======== SUPPLIED DATA ========

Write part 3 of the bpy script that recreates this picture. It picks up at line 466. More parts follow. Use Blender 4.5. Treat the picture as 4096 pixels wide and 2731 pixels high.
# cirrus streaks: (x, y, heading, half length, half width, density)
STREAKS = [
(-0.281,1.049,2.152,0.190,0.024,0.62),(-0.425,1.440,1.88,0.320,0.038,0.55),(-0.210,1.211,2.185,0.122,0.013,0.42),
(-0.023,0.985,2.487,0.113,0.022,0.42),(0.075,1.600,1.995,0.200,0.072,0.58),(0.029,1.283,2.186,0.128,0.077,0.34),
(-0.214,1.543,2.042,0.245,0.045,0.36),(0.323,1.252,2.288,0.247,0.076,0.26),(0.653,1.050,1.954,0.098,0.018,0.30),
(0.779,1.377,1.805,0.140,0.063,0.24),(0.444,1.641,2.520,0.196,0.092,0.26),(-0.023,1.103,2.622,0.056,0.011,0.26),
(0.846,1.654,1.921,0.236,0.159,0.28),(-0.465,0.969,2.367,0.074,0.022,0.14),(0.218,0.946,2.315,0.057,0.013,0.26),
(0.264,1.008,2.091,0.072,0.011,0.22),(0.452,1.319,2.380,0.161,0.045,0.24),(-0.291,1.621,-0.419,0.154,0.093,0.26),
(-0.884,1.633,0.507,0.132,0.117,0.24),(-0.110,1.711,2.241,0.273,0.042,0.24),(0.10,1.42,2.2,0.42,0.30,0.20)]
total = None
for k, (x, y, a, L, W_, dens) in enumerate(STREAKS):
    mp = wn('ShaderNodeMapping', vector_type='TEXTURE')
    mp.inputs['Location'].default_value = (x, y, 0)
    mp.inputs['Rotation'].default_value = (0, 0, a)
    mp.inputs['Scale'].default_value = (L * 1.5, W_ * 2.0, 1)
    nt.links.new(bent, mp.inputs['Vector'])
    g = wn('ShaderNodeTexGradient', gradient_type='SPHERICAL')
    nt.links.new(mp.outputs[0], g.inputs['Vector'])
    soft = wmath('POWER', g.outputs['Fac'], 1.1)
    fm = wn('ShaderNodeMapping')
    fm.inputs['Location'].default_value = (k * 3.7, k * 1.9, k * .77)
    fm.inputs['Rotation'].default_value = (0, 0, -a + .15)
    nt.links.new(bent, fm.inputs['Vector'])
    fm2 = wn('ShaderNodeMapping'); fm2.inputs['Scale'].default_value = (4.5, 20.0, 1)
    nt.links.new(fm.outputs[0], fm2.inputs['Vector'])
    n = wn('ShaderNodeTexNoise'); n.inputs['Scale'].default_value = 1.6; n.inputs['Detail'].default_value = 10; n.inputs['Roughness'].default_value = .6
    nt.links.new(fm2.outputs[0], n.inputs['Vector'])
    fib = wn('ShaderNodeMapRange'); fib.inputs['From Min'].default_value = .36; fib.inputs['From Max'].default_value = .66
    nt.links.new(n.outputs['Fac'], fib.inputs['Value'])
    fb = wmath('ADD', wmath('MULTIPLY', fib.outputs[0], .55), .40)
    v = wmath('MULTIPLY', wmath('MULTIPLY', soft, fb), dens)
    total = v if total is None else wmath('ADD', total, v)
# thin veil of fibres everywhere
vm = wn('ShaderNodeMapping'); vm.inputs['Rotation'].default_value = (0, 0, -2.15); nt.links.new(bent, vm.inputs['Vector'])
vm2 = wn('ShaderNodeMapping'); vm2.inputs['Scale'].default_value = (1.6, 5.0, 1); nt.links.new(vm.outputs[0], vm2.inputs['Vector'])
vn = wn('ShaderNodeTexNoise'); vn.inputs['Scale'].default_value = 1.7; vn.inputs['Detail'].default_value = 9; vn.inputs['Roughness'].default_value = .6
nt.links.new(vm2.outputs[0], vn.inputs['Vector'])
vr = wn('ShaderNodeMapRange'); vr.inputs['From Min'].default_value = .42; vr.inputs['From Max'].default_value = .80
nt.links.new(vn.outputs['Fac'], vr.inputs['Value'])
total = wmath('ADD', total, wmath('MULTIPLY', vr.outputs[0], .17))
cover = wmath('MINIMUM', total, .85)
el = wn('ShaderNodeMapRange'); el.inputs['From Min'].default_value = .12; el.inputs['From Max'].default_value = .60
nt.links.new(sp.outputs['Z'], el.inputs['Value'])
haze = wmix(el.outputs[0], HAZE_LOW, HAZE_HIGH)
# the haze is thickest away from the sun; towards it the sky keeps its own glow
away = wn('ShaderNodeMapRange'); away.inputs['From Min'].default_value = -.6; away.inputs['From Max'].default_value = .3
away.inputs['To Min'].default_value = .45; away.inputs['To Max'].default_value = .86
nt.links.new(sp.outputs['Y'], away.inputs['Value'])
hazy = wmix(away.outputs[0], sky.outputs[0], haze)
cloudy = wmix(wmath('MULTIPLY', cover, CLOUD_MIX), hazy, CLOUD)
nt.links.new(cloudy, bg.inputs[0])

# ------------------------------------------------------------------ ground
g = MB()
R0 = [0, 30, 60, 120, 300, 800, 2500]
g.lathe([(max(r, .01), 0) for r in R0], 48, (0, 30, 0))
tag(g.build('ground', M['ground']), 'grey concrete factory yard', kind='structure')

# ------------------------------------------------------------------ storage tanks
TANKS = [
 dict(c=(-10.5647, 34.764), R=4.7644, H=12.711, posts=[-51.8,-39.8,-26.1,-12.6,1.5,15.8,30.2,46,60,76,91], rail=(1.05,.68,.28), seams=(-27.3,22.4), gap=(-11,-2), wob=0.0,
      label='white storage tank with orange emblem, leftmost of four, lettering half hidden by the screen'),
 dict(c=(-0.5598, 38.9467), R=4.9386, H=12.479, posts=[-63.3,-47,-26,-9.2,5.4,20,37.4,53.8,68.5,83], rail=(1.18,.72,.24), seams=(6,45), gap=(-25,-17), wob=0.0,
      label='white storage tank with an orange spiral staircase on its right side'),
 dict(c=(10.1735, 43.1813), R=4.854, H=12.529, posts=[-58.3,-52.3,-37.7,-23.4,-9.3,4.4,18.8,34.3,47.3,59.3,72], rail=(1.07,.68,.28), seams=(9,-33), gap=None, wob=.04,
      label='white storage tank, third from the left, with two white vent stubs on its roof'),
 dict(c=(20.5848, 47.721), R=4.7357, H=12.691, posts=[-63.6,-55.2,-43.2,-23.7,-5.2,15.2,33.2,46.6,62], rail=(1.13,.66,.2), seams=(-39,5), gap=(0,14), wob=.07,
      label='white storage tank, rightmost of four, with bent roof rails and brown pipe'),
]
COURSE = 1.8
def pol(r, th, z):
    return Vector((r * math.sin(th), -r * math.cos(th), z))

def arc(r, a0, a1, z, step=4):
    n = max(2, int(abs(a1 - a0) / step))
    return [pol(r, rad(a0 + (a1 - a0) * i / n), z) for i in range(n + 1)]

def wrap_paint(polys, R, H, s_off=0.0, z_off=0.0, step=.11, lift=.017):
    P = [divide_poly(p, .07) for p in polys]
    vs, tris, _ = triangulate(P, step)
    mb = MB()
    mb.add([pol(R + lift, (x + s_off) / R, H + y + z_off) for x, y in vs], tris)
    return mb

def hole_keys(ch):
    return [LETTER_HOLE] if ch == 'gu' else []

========

**PROBLEM:** Repeat every line of the data, exactly and in full.

**RESULT:**
Write part 3 of the bpy script that recreates this picture. It picks up at line 466. More parts follow. Use Blender 4.5. Treat the picture as 4096 pixels wide and 2731 pixels high.
# cirrus streaks: (x, y, heading, half length, half width, density)
STREAKS = [
(-0.281,1.049,2.152,0.190,0.024,0.62),(-0.425,1.440,1.88,0.320,0.038,0.55),(-0.210,1.211,2.185,0.122,0.013,0.42),
(-0.023,0.985,2.487,0.113,0.022,0.42),(0.075,1.600,1.995,0.200,0.072,0.58),(0.029,1.283,2.186,0.128,0.077,0.34),
(-0.214,1.543,2.042,0.245,0.045,0.36),(0.323,1.252,2.288,0.247,0.076,0.26),(0.653,1.050,1.954,0.098,0.018,0.30),
(0.779,1.377,1.805,0.140,0.063,0.24),(0.444,1.641,2.520,0.196,0.092,0.26),(-0.023,1.103,2.622,0.056,0.011,0.26),
(0.846,1.654,1.921,0.236,0.159,0.28),(-0.465,0.969,2.367,0.074,0.022,0.14),(0.218,0.946,2.315,0.057,0.013,0.26),
(0.264,1.008,2.091,0.072,0.011,0.22),(0.452,1.319,2.380,0.161,0.045,0.24),(-0.291,1.621,-0.419,0.154,0.093,0.26),
(-0.884,1.633,0.507,0.132,0.117,0.24),(-0.110,1.711,2.241,0.273,0.042,0.24),(0.10,1.42,2.2,0.42,0.30,0.20)]
total = None
for k, (x, y, a, L, W_, dens) in enumerate(STREAKS):
    mp = wn('ShaderNodeMapping', vector_type='TEXTURE')
    mp.inputs['Location'].default_value = (x, y, 0)
    mp.inputs['Rotation'].default_value = (0, 0, a)
    mp.inputs['Scale'].default_value = (L * 1.5, W_ * 2.0, 1)
    nt.links.new(bent, mp.inputs['Vector'])
    g = wn('ShaderNodeTexGradient', gradient_type='SPHERICAL')
    nt.links.new(mp.outputs[0], g.inputs['Vector'])
    soft = wmath('POWER', g.outputs['Fac'], 1.1)
    fm = wn('ShaderNodeMapping')
    fm.inputs['Location'].default_value = (k * 3.7, k * 1.9, k * .77)
    fm.inputs['Rotation'].default_value = (0, 0, -a + .15)
    nt.links.new(bent, fm.inputs['Vector'])
    fm2 = wn('ShaderNodeMapping'); fm2.inputs['Scale'].default_value = (4.5, 20.0, 1)
    nt.links.new(fm.outputs[0], fm2.inputs['Vector'])
    n = wn('ShaderNodeTexNoise'); n.inputs['Scale'].default_value = 1.6; n.inputs['Detail'].default_value = 10; n.inputs['Roughness'].default_value = .6
    nt.links.new(fm2.outputs[0], n.inputs['Vector'])
    fib = wn('ShaderNodeMapRange'); fib.inputs['From Min'].default_value = .36; fib.inputs['From Max'].default_value = .66
    nt.links.new(n.outputs['Fac'], fib.inputs['Value'])
    fb = wmath('ADD', wmath('MULTIPLY', fib.outputs[0], .55), .40)
    v = wmath('MULTIPLY', wmath('MULTIPLY', soft, fb), dens)
    total = v if total is None else wmath('ADD', total, v)
# thin veil of fibres everywhere
vm = wn('ShaderNodeMapping'); vm.inputs['Rotation'].default_value = (0, 0, -2.15); nt.links.new(bent, vm.inputs['Vector'])
vm2 = wn('ShaderNodeMapping'); vm2.inputs['Scale'].default_value = (1.6, 5.0, 1); nt.links.new(vm.outputs[0], vm2.inputs['Vector'])
vn = wn('ShaderNodeTexNoise'); vn.inputs['Scale'].default_value = 1.7; vn.inputs['Detail'].default_value = 9; vn.inputs['Roughness'].default_value = .6
nt.links.new(vm2.outputs[0], vn.inputs['Vector'])
vr = wn('ShaderNodeMapRange'); vr.inputs['From Min'].default_value = .42; vr.inputs['From Max'].default_value = .80
nt.links.new(vn.outputs['Fac'], vr.inputs['Value'])
total = wmath('ADD', total, wmath('MULTIPLY', vr.outputs[0], .17))
cover = wmath('MINIMUM', total, .85)
el = wn('ShaderNodeMapRange'); el.inputs['From Min'].default_value = .12; el.inputs['From Max'].default_value = .60
nt.links.new(sp.outputs['Z'], el.inputs['Value'])
haze = wmix(el.outputs[0], HAZE_LOW, HAZE_HIGH)
# the haze is thickest away from the sun; towards it the sky keeps its own glow
away = wn('ShaderNodeMapRange'); away.inputs['From Min'].default_value = -.6; away.inputs['From Max'].default_value = .3
away.inputs['To Min'].default_value = .45; away.inputs['To Max'].default_value = .86
nt.links.new(sp.outputs['Y'], away.inputs['Value'])
hazy = wmix(away.outputs[0], sky.outputs[0], haze)
cloudy = wmix(wmath('MULTIPLY', cover, CLOUD_MIX), hazy, CLOUD)
nt.links.new(cloudy, bg.inputs[0])

# ------------------------------------------------------------------ ground
g = MB()
R0 = [0, 30, 60, 120, 300, 800, 2500]
g.lathe([(max(r, .01), 0) for r in R0], 48, (0, 30, 0))
tag(g.build('ground', M['ground']), 'grey concrete factory yard', kind='structure')

# ------------------------------------------------------------------ storage tanks
TANKS = [
 dict(c=(-10.5647, 34.764), R=4.7644, H=12.711, posts=[-51.8,-39.8,-26.1,-12.6,1.5,15.8,30.2,46,60,76,91], rail=(1.05,.68,.28), seams=(-27.3,22.4), gap=(-11,-2), wob=0.0,
      label='white storage tank with orange emblem, leftmost of four, lettering half hidden by the screen'),
 dict(c=(-0.5598, 38.9467), R=4.9386, H=12.479, posts=[-63.3,-47,-26,-9.2,5.4,20,37.4,53.8,68.5,83], rail=(1.18,.72,.24), seams=(6,45), gap=(-25,-17), wob=0.0,
      label='white storage tank with an orange spiral staircase on its right side'),
 dict(c=(10.1735, 43.1813), R=4.854, H=12.529, posts=[-58.3,-52.3,-37.7,-23.4,-9.3,4.4,18.8,34.3,47.3,59.3,72], rail=(1.07,.68,.28), seams=(9,-33), gap=None, wob=.04,
      label='white storage tank, third from the left, with two white vent stubs on its roof'),
 dict(c=(20.5848, 47.721), R=4.7357, H=12.691, posts=[-63.6,-55.2,-43.2,-23.7,-5.2,15.2,33.2,46.6,62], rail=(1.13,.66,.2), seams=(-39,5), gap=(0,14), wob=.07,
      label='white storage tank, rightmost of four, with bent roof rails and brown pipe'),
]
COURSE = 1.8
def pol(r, th, z):
    return Vector((r * math.sin(th), -r * math.cos(th), z))

def arc(r, a0, a1, z, step=4):
    n = max(2, int(abs(a1 - a0) / step))
    return [pol(r, rad(a0 + (a1 - a0) * i / n), z) for i in range(n + 1)]

def wrap_paint(polys, R, H, s_off=0.0, z_off=0.0, step=.11, lift=.017):
    P = [divide_poly(p, .07) for p in polys]
    vs, tris, _ = triangulate(P, step)
    mb = MB()
    mb.add([pol(R + lift, (x + s_off) / R, H + y + z_off) for x, y in vs], tris)
    return mb

def hole_keys(ch):
    return [LETTER_HOLE] if ch == 'gu' else []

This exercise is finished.